Noodling also is a family adventure for Nathan Williams and his children from Okemah. Williams, 28, brought the biggest catfish to the stage to win the top prize of $3,000. He noodled his 60.95-pound flathead from Waurika Lake with his leg.
“He came up and swallowed me all the way to my knees,” Williams said. “I pinned him down with my toes and drug him to me, then put my arm down his throat and the other up his gill and came up with him and threw him in the boat.”
His 12-year-old son, Jayce, won the 18-and-younger division in the tournament with a 57.55-pound flathead.
“It started with me, but it’s getting contagious for the whole family,” Williams said of noodling.
There is now a noodling tournament somewhere in Oklahoma seemingly every weekend during the summer, but the Okie Noodling Tournament is the original, the one that spawned all the other events.
“This is definitely the Super Bowl of noodling tournaments,” Williams said.
The winner of the scuba division in the tournament was Michael Keeton of Seminole, who checked in a flathead weighing 57 pounds.
The Okie Noodling Tournament once attracted national and worldwide media attention, but that has waned in recent years. The Sportsman Channel did show up this year.
Skipper Bivins said he walked away from the Hillbilly Handfishing show after two years because of the demands of television.
“Being on television is not all it’s cracked up to be,” he said. “Your life goes on standstill while you are doing that.”
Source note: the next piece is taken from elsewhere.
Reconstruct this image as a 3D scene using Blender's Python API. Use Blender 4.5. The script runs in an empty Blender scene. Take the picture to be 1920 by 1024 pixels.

But he still does a few noodling segments for other outdoor television productions each year and recently went to Spain to noodle for giant Wels catfish.
“I still think there is a big market for noodling,” he said. “People around the world are still hungry for it. I mean, it may have ran its course here in America, but I really don’t believe so.”
He also still guides but says that is getting tougher with all the other noodlers now in the water.
“It was a lot easier when it was secretive,” he said. “Now, everybody and their dog are out there in your holes.”
This year’s Okie Noodling Tournament also attracted several fishermen from out-of-state who were disappointed to learn their fish was disqualified because they were not noodled from Oklahoma.
And they received warning tickets from Oklahoma game wardens for illegally transporting fish across state lines.
Marion Kincaid of Peru, Kansas, a former star of the Mudcats television show, drove to Pauls Valley from Mississippi with a big flathead only to find out it was illegal.
“We didn’t know that. The tournament didn’t know that,” Kincaid said on the weigh-in stage, holding his fish on one shoulder and showing the crowd his game citation with his other hand, “but the game wardens damn sure did.”